Recebi recentemente um pedido de opinião da CIELI (Comissão Internacional de Ética Literária na Internet) que “está com uma pesquisa de opinião aberta a todos os internautas. Para votar, não é necessário ser membro da CIELI... todos podem votar. Seu voto e de seus amigos é muito importante para que possamos dar prosseguimento nos trabalhos que a entidade vem realizando. Vote para que possamos conhecer a opinião dos internautas sobre a divulgação de textos com autoria desconhecida na Internet.” (http://br.egroups.com/polls/pesquisa-cieli). Não consegui abrir a página ainda. Vou continuar tentando para ver melhor a pequisa, apesar de já ter a opinião formada de ser a favor da circulação de boas idéias e contra a omissão proposital dos autores delas.
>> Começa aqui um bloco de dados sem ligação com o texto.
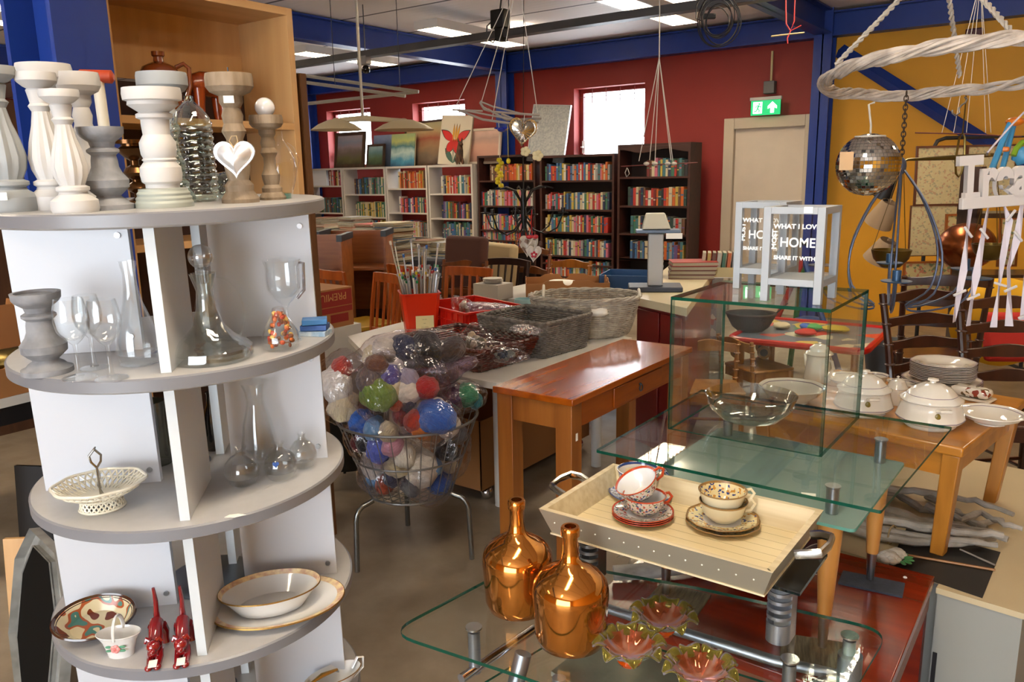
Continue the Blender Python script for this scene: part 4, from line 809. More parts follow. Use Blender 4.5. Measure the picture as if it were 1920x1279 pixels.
def poinsettia():
    p = P(1222, 1075, z=DZ + .05); e = thing('cream_fabric_flower', 'cream pointed fabric flower with a brown stem beside the left beech leg', 'artificial flower', (-1.0, 2.02, DZ + .001)); m = mat('cream_fabric_petal', 'b8ae9c', .7)
    for i in range(7):
        a = 2 * PI * i / 7; mb = MB(); v = [mb.bm.verts.new(Vector((r * math.cos(a) - s * math.sin(a), r * math.sin(a) + s * math.cos(a), z))) for r, s, z in ((.006, 0, .05), (.04, -.018, .055), (.04, .018, .055), (.085, 0, .03), (.042, 0, .062))]
        for q in ((0, 1, 4), (0, 4, 2), (1, 3, 4), (4, 3, 2)): mb._f([v[k] for k in q], 0)
        o = mb.o('petal', m, e); s_ = o.modifiers.new('thickness', 'SOLIDIFY'); s_.thickness = .002
    MB().tube([(0, 0, .05), (.02, .03, .02), (.10, .05, .005)], .004, 6).o('stem', mat('brown_stem', '4a2e22', .7), e)
poinsettia()
o = MB().tube([(0, 0, .026), (.08, .06, .03), (.17, .16, .03), (.22, .24, .026)], [.022, .024, .022, .02], 12).o('birch_branch', mat('white_birch_bark', 'aaa6a2', .7, h2='6c6864', scale=9, stretch=(1, 1, 3), bump=.2), loc=(-1.04 , 1.90, DZ + .002)); tag(o, 'short white birch branch on the left of the mahogany table', 'branch')
# ================================================================ pine table with the white dinner service
PINE = wood('pine_table_wood', 'bc7c28', 'a0661c', 'x', .35, .3, 2.5); PINEZ = wood('pine_leg_wood', 'b07428', '925c18', 'z', .4, .2, 2.5)
PT_Z = .77
def pine():
    a = -.16; e = thing('pine_table', 'honey coloured pine table standing on the cream cabinet, carrying the white dinner service', 'table', (-.54, 3.04, .3805), a + .0)
    X, Y = .35, .36; Z = PT_Z - .3805
    MB().bb((-X, -Y, Z - .032), (X, Y, Z)).o('tabletop', PINE, e, bevel=.006)
    MB().bb((-X + .03, -Y + .03, Z - .11), (X - .03, -Y + .05, Z - .033)).bb((-X + .03, Y - .05, Z - .11), (X - .03, Y - .03, Z - .033)).bb((-X + .03, -Y + .05, Z - .11), (-X + .05, Y - .05, Z - .033)).bb((X - .05, -Y + .05, Z - .11), (X - .03, Y - .05, Z - .033)).o('apron', PINE, e, smooth=False)
    for sx in (-1, 1):
        for sy in (-1, 1):
            mb = MB(); t, b = .026, .021; cx, cy = sx * (X - .034), sy * (Y - .034); bx, by = sx * (X - .062), sy * (Y - .075)
            v = [mb.bm.verts.new((cx + i * t, cy + j * t, Z - .0325)) for i, j in ((-1, -1), (1, -1), (1, 1), (-1, 1))] + [mb.bm.verts.new((bx + i * b, by + j * b, .001)) for i, j in ((-1, -1), (1, -1), (1, 1), (-1, 1))]
            for q in ((0, 1, 2, 3), (7, 6, 5, 4), (0, 4, 5, 1), (1, 5, 6, 2), (2, 6, 7, 3), (3, 7, 4, 0)): mb._f([v[k] for k in q], 0)
            mb.o('leg', PINEZ, e, bevel=.004)
pine()
CH = mat('ivory_porcelain', 'dcd6ca', .1, coat=.7); CL = mat('thin_violet_line', '6a5a6c', .4)
def octf(a, z): k = PI / 4; d = ((a + k / 2) % k) - k / 2; return .5 + .5 * math.cos(k / 2) / math.cos(d) * 1.02
def pp(px, py, z=PT_Z): p = P(px, py, z=z); p.z = z + .0005; return p
def tureen(px, py, top, w, label, rz):
    p = pp(px, py); h = tall(p, top); R = rad(p, w); e = thing('tureen', label, 'tureen', p, rz, 'white lidded tureens')
    MB().lathe([(0, 0), (R * .72, 0), (R * .76, h * .03), (R * .70, h * .07), (R * .98, h * .16), (R, h * .19), (R * .99, h * .205), (R * .88, h * .42), (R * .86, h * .5), (R * .9, h * .54), (R * .84, h * .56), (0, h * .54)], 48, [0, 0, 0, 0, 0, 1, 0, 0, 0, 0, 0], fn=octf).o('bowl', [CH, CL], e, ang=45)
    l = MB().lathe([(R * .80, h * .555), (R * .92, h * .56), (R * .90, h * .60), (R * .74, h * .665), (R * .73, h * .675), (R * .55, h * .80), (R * .3, h * .88), (R * .12, h * .90), (0, h * .90)], 48, [0, 0, 0, 1, 0, 0, 0, 0], fn=octf).o('lid', [CH, CL], e, ang=45)
    MB().lathe([(R * .1, h * .895), (R * .09, h * .93), (R * .17, h * .95), (R * .15, h * .98), (0, h)], 24).o('knob', CH, l)
    for s in (-1, 1): MB().tube([(s * R * .84, -R * .2, h * .45), (s * R * 1.0, -R * .14, h * .47), (s * R * 1.03, 0, h * .475), (s * R * 1.0, R * .14, h * .47), (s * R * .84, R * .2, h * .45)], R * .05, 8).o('handle', CH, e)
    MB().ball((R * .9 * math.cos(-.2), R * .9 * math.sin(-.2), h * .34), (.003, .009, .012), 10, 8, R=Matrix.Rotation(-.2, 3, 'Z')).o('painted_medallion', mat('olive_medallion', '7c6a24', .3), e)
tureen(1617, 775, 692, 104, 'white lidded tureen on the left, partly seen through the glass case', -1.0); tureen(1742, 798, 708, 118, 'white lidded tureen on the right near the table corner', -1.0)
def bowl_(name, label, px, py, w, h, foot=.5, rim=1, sy=1, rz=0, cat='bowl', fn=octf):
    p = pp(px, py); R = rad(p, w)
    o = MB().lathe([(0, 0), (R * foot, 0), (R * foot, h * .08), (R * .84, h * .62), (R * .9, h * .9), (R, h), (R * .99, h + .003), (R * .89, h * .95), (R * .875, h * .90), (R * .8, h * .62), (R * .45, h * .14), (0, h * .12)], 48, [0, 0, 0, 0, 0, 0, 0, 1, 0, 0, 0], sy=sy, fn=fn).o(name, [CH, CL], loc=p, rot=rz, ang=45); return tag(o, label, cat)
bowl_('serving_bowl', 'wide white serving bowl at the left of the pine table', 1484, 752, 122, .055)
bowl_('serving_bowl', 'wide shallow white bowl overhanging the right corner of the pine table', 1856, 793, 118, .035, .45)
bowl_('gravy_boat', 'small white oval dish behind the lidded sugar pot', 1697, 735, 70, .035, .55, sy=.7, rz=-.2, cat='dish')
bowl_('plate', 'single white plate leaning low behind the left tureen', 1592, 722, 84, .03, .5, cat='plate')
bowl_('small_bowl', 'small white bowl with stem foot just behind the left tureen lid', 1640, 730, 46, .055, .35, cat='bowl')
p = pp(1680, 758); h = tall(p, 704); R = rad(p, 36); e = thing('sugar_pot', 'small lidded white sugar pot between the two tureens', 'sugar pot', p)
MB().lathe([(0, 0), (R * .75, 0), (R * .8, h * .05), (R * .72, h * .2), (R, h * .5), (R * .95, h * .56), (0, h * .54)], 36, fn=octf).o('pot', CH, e, ang=45); l = MB().lathe([(R, h * .56), (R * 1.06, h * .58), (R * .92, h * .66), (R * .7, h * .82), (R * .2, h * .9), (0, h * .9)], 36, [0, 0, 0, 0, 0]).o('lid', CH, e); MB().lathe([(.003, h * .89), (.003, h * .93), (.006, h * .96), (0, h)], 14).o('knob', CH, l)
def coffee_pot():
    p = pp(1533, 713); h = tall(p, 641); R = rad(p, 52); e = thing('coffee_pot', 'tall white faceted coffee pot with domed lid behind the serving bowl', 'coffee pot', p, -.7)
    MB().lathe([(0, 0), (R * .9, 0), (R, h * .06), (R * .88, h * .3), (R * .8, h * .6), (R * .86, h * .66), (R * .7, h * .67), (0, h * .66)], 48, fn=octf).o('pot', CH, e, ang=45)
    l = MB().lathe([(R * .84, h * .665), (R * .98, h * .70), (R * .9, h * .74), (R * .7, h * .78), (R * .66, h * .85), (R * .4, h * .93), (R * .12, h * .95), (0, h * .95)], 36).o('lid', CH, e); MB().lathe([(.004, h * .945), (.004, h * .96), (.008, h * .98), (0, h)], 14).o('knob', CH, l)
    MB().tube([(-R * .8, 0, h * .14), (-R * 1.4, 0, h * .3), (-R * 1.7, 0, h * .56)], [.015, .010, .006], 12).o('spout', CH, e); MB().tube([(R * .75, 0, h * .58), (R * 1.5, 0, h * .6), (R * 1.7, 0, h * .45), (R * 1.3, 0, h * .26), (R * .85, 0, h * .16)], .006, 8).o('handle', CH, e)
coffee_pot()
def plates():
    p = pp(1765, 727); z = p.z; big = rad(p, 136); sm = rad(p, 112); first = None; n = 0
    for grp, R, k, nm in (('large white dinner plates under the stack', big, 4, 'large'), ('white plates stacked on top', sm, 10, 'smaller')):
        first = None
        for i in range(k):
            t = .0068 if nm == 'large' else .0062
            lb = ('%s white plate in the tall stack, %s' % (nm, ('lowest of its size' if i == 0 else 'topmost of its size' if i == k - 1 else '%s from the bottom of its size' % ('second', 'third', 'fourth', 'fifth', 'sixth', 'seventh', 'eighth', 'ninth')[i - 1])))
            q = (p.x + rnd.uniform(-.002, .002), p.y + rnd.uniform(-.002, .002), z)
            if not first:
                o = MB().lathe([(0, 0), (R * .55, 0), (R * .6, .0015), (R * .66, .009), (R, .016), (R, .0178), (R * .96, .0178), (R * .65, .0115), (R * .58, .0045), (0, .0045)], 48, [0, 0, 0, 0, 0, 1, 0, 0, 0], fn=octf).o('plate', [CH, CL], loc=q, rot=-.9, ang=45); tag(o, lb, 'plate', grp); first = o
            else: dup(first, q, -.9 + rnd.uniform(-.04, .04), lb)
            z += t
        z += .004
plates()
p = pp(1820, 748); e = thing('butter_dish', 'white covered butter dish painted with red flowers beside the plate stack', 'butter dish', p, -.25); m = pat('red_floral_china', 'dcd6ca', ['dcd6ca', 'dcd6ca', '8a3a2a', 'dcd6ca', '5c4a2c'], 70)
MB().bb((-.075, -.04, 0), (.075, .04, .010)).o('base_plate', CH, e, bevel=.005); MB().bb((-.066, -.033, .0105), (.066, .033, .045)).o('cover', m, e, bevel=.014)
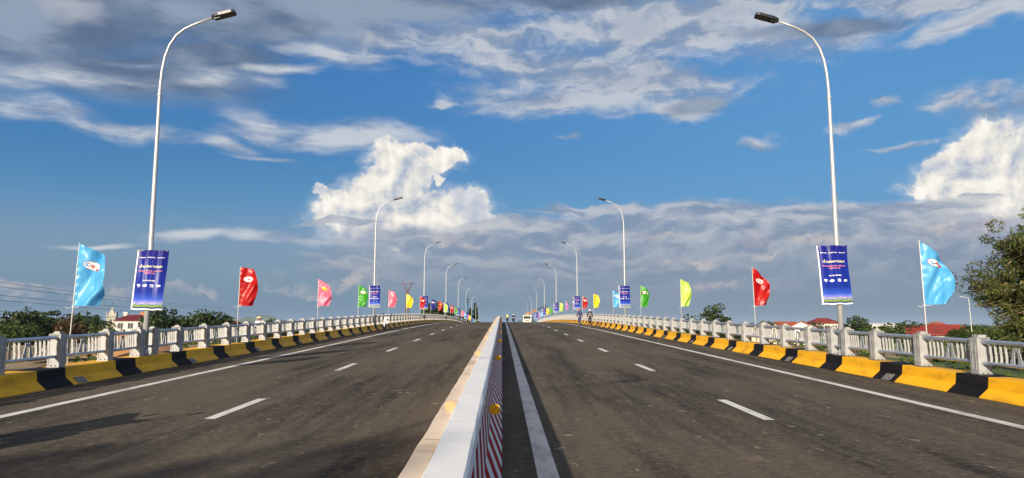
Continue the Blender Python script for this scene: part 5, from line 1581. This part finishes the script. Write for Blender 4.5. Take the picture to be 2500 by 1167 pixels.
# church tower
def church():
    q = at(268, 745, 260); k = 260 / 1800.0
    t = empty('church_tower', (q.x, 262, GZ), radians(14), 'grey stone church tower with pointed spire and cross left of the white house', 'church tower')
    w = 21 * k; H = at(268, 772, 260).z - GZ
    mb = MB(); mb.box((0, 0, H / 2), (w, w, H)); mb.box((0, 0, H + .08), (w * 1.10, w * 1.10, .30)); mb.box((0, 0, H - 4.2), (w * 1.05, w * 1.05, .2))
    tw = mb.build('tower', MT['stone'], t)
    sp = at(268, 748, 260).z - GZ
    mb = MB(); v = [(-w * .36, -w * .36, H + .25), (w * .36, -w * .36, H + .25), (w * .36, w * .36, H + .25), (-w * .36, w * .36, H + .25), (0, 0, sp)]
    mb.idx(v, [(0, 1, 4), (1, 2, 4), (2, 3, 4), (3, 0, 4), (3, 2, 1, 0)]); s_ = mb.build('spire', MT['stone'], t)
    mb = MB(); zt = at(268, 736, 260).z - GZ; mb.box((0, 0, (sp + zt) / 2 - .1), (.12, .12, zt - sp + .3)); mb.box((0, 0, zt - .6), (.7, .121, .12)); mb.build('cross', MT['steel_dark'], s_)
    for sx in (-1, 1):
        for sy in (-1, 1):
            mb = MB(); mb.box((sx * w * .46, sy * w * .46, H + .7), (.35, .35, 1.1)); mb.lathe((sx * w * .46, sy * w * .46, H + 1.25), [(.2, 0), (.02, .7)], 6); mb.build('pinnacle', MT['stone'], t)
    for a in range(4):
        R = Matrix.Rotation(a * pi / 2, 3, 'Z')
        mb = MB(); pts = [(-.42, H - 3.4), (.42, H - 3.4), (.42, H - 1.7), (.22, H - 1.15), (0, H - .95), (-.22, H - 1.15), (-.42, H - 1.7)]
        n = len(pts); y0 = -w / 2 - .04
        mb.idx([R @ Vector((x, y0, z)) for x, z in pts] + [R @ Vector((x, y0 + .03, z)) for x, z in pts], [tuple(range(n))] + [(k_, (k_ + 1) % n, n + (k_ + 1) % n, n + k_) for k_ in range(n)])
        mb.build('arched_opening', MT['shutter'], tw)
church()

# ------------------------------------------------------------------ pylons, far lamp, wires
mat('pylon_steel', (0.20, 0.12, 0.11), 0.7)
mat('pylon_blue', (0.06, 0.16, 0.30), 0.6)
mat('wire', (0.03, 0.03, 0.035), 0.6)
def lattice(mb, w0, w1, z0, z1, n, r):
    for i in range(n):
        ta, tb = i / n, (i + 1) / n
        wa, wb = (w0 + (w1 - w0) * ta) / 2, (w0 + (w1 - w0) * tb) / 2
        za, zb = z0 + (z1 - z0) * ta, z0 + (z1 - z0) * tb
        ca = [(-wa, -wa, za), (wa, -wa, za), (wa, wa, za), (-wa, wa, za)]; cb = [(-wb, -wb, zb), (wb, -wb, zb), (wb, wb, zb), (-wb, wb, zb)]
        for k in range(4):
            mb.tube([ca[k], cb[k]], r, 4, caps=False); mb.tube([ca[k], cb[(k + 1) % 4]], r * .6, 4, caps=False); mb.tube([ca[(k + 1) % 4], cb[k]], r * .6, 4, caps=False)
            mb.tube([cb[k], cb[(k + 1) % 4]], r * .6, 4, caps=False)
q = at(995, 691, 380); H = q.z - GZ
t = empty('pylon', (q.x, 380, GZ), 0, 'rusty brown lattice pylon with a V shaped head behind the yellow flag', 'pylon')
mb = MB(); lattice(mb, 3.2, 1.3, 0, H * .76, 12, .12); lattice(mb, 1.3, .9, H * .76, H * .86, 3, .12); mb.build('lattice_mast', MT['pylon_steel'], t)
mb = MB()
for s in (-1, 1):
    for y in (-.4, .4):
        mb.tube([(s * .4, y, H * .86), (s * 2.4, y, H)], .11, 4); mb.tube([(s * .1, y, H * .88), (s * 1.9, y, H)], .08, 4)
    for k in range(5):
        a = k / 5; mb.tube([(s * (.4 + 2.0 * a), -.4, H * (.86 + .14 * a)), (s * (.2 + 1.7 * (a + .1)), .4, H * (.87 + .13 * min(1, a + .1)))], .05, 4)
for y in (-.4, .4): mb.tube([(-3.6, y, H), (3.6, y, H)], .12, 4)
for k in range(12): mb.tube([(-3.6 + .6 * k, -.4, H), (-3.0 + .6 * k, .4, H)], .06, 4)
mb.build('crossarm', MT['pylon_steel'], t)
for x in (-3.3, 0, 3.3):
    mb = MB(); mb.tube([(x, 0, H - .1), (x, 0, H - 1.5)], .07, 6); mb.build('insulator', MT['wire'], t)
q = at(1141, 716, 460); H = q.z - GZ
t = empty('lattice_tower', (q.x, 460, GZ), .4, 'slender blue lattice mast beyond the crest on the left', 'mast')
mb = MB(); lattice(mb, 3.6, .7, 0, H * .9, 14, .10); mb.build('lattice_mast', MT['pylon_blue'], t)
mb = MB(); mb.tube([(0, 0, H * .88), (0, 0, H)], .08, 5); mb.box((0, 0, H * .86), (1.3, 1.3, .9)); mb.box((0, 0, H * .80), (1.2, 1.2, .5)); mb.build('antenna', MT['steel_dark'], t)
q = at(2371, 727, 95); g = GZ + 1.0
t = empty('street_lamp', (at(2374, 800, 95).x, 95, GZ), 0, 'thin white far street light between the red roofs and the bamboo', 'street lamp')
H = q.z - GZ
mb = MB(); mb.tube([(0, 0, 0), (-.1, 0, H * .6), (-.22, 0, H - .2), (-.3, 0, H), (-1.0, 0, H + .12)], [.07, .05, .04, .03, .02], 8); mb.build('pole', MT['frame_white'], t)
mb = MB(); mb.box((-1.15, 0, H + .12), (.5, .2, .08), 0, bev=.03); mb.build('lamp_head', MT['frame_white'], t)
# overhead wires on the left, running away from the viewer
for k, (y0, z1) in enumerate(((689, 16), (700, 14.5), (721, 12), (733, 10.5), (760, 7.5))):
    a = at(0, y0, 118.0); b = Vector((-196, 640, z1 - 1))
    d = a - b
    mb = MB(); pts = []
    for i in range(-10, 41):
        s = i / 40
        p = a.lerp(b, s); sag = 1.6 * (1 - (2 * s - 1) ** 2) if s > 0 else 0
        pts.append(p - Vector((0, 0, sag)))
    mb.tube(pts, .030, 5)
    tag(mb.build('power_cable', MT['wire']), ['topmost', 'second', 'third', 'fourth', 'lowest'][k] + ' of the five overhead power cables crossing the sky at the left edge', 'cable', 'overhead cables at the left')

# ------------------------------------------------------------------ site leftovers beyond the left railing
r = random.Random(4)
for i in range(7):
    q = at(150 + 16 * i, 866 + 2 * (i % 2), 33 + i * .5)
    mb = MB(); mb.box((0, 0, 0), (2.6, .5, .14), 0, bev=.015)
    o = mb.build('concrete_slab', MT['concrete'])
    o.location = (q.x, q.y, ground_z(q.x, q.y) + .22 + .06 * i); o.rotation_euler = (radians(r.uniform(-12, 12)), radians(r.uniform(-6, 6)), radians(50 + r.uniform(-8, 8)))
    tag(o, 'one of the grey concrete slabs dumped on the soil beyond the left railing', 'slab', 'concrete slabs dumped beyond the left railing')
for i, (px, d, w, h) in enumerate(((320, 40, 3.4, .85), (215, 27, 2.4, .35))):
    q = at(px, 850, d); mb = MB(); n = 20; vs = []; 
    for j in range(n + 1):
        for k in range(n + 1):
            u = j / n * 2 - 1; v = k / n * 2 - 1; e = max(0, 1 - u * u) * max(0, 1 - v * v)
            vs.append((q.x + u * w, q.y + v * w * .8, ground_z(q.x, q.y) - .25 + e * (h + .3 + .45 * noise.fractal(Vector((u * 3 + i, v * 3, 1)), .8, 2.2, 4))))
    mb.idx(vs, [(j * (n + 1) + k, j * (n + 1) + k + 1, (j + 1) * (n + 1) + k + 1, (j + 1) * (n + 1) + k) for j in range(n) for k in range(n)], 0, True)
    if 'soil' not in MT: mat('soil', (0.36, 0.18, 0.08), 0.95, fn=worn((0.42, 0.21, 0.09), (0.30, 0.16, 0.08), 1.5, bstr=.5))
    tag(mb.build('earth_mound', MT['soil'], fix=False), ['orange earth mound beyond the left railing by the nearest lamp post', 'low tan heap of rubble and soil behind the railing left of the orange mound'][i], 'earth mound')

# ------------------------------------------------------------------ the air: an even thin haze round everything
hz = bpy.data.materials.new('haze'); hz.use_nodes = True
ht = hz.node_tree; ht.nodes.clear()
pv = ht.nodes.new('ShaderNodeVolumePrincipled'); ho = ht.nodes.new('ShaderNodeOutputMaterial')
pv.inputs['Color'].default_value = (0.58, 0.74, 1.0, 1); pv.inputs['Density'].default_value = 0.00006
pv.inputs['Anisotropy'].default_value = 0.0
ht.links.new(pv.outputs[0], ho.inputs['Volume'])
mb = MB(); mb.box((0, 6900, 56), (18400, 15200, 130))
o = tag(mb.build('haze', hz), kind='stuff')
Acho válido este primeiro passo, mas não é tudo, é um passo muito pequeno dentro do enorme universo aberto e diverso. Saber se somos “a favor ou contra a divulgação de textos com autoria desconhecida na Internet” é uma faixa de informação muito pequena que nos leva a uma faca de dois gumes: se formos contra, estancamos idéias e formas literárias que poderão contribuir positivamente para quem as lêm; se formos a favor, estimulamos o desrespeito ao direito autoral. O importante no mundo deste complexo relacionamento é a educação dos usuários deste veículo de comunicação e o respeito à propriedade individual da criação literária - isso leva tempo e o trabalho é árduo. Temos que achar uma maneira de assegurar os direitos autorais na situação em questão. Vale a pena levantar a voz para protejer o direito do autor neste mundo virtual tão frágil e desprotegido por esse lado.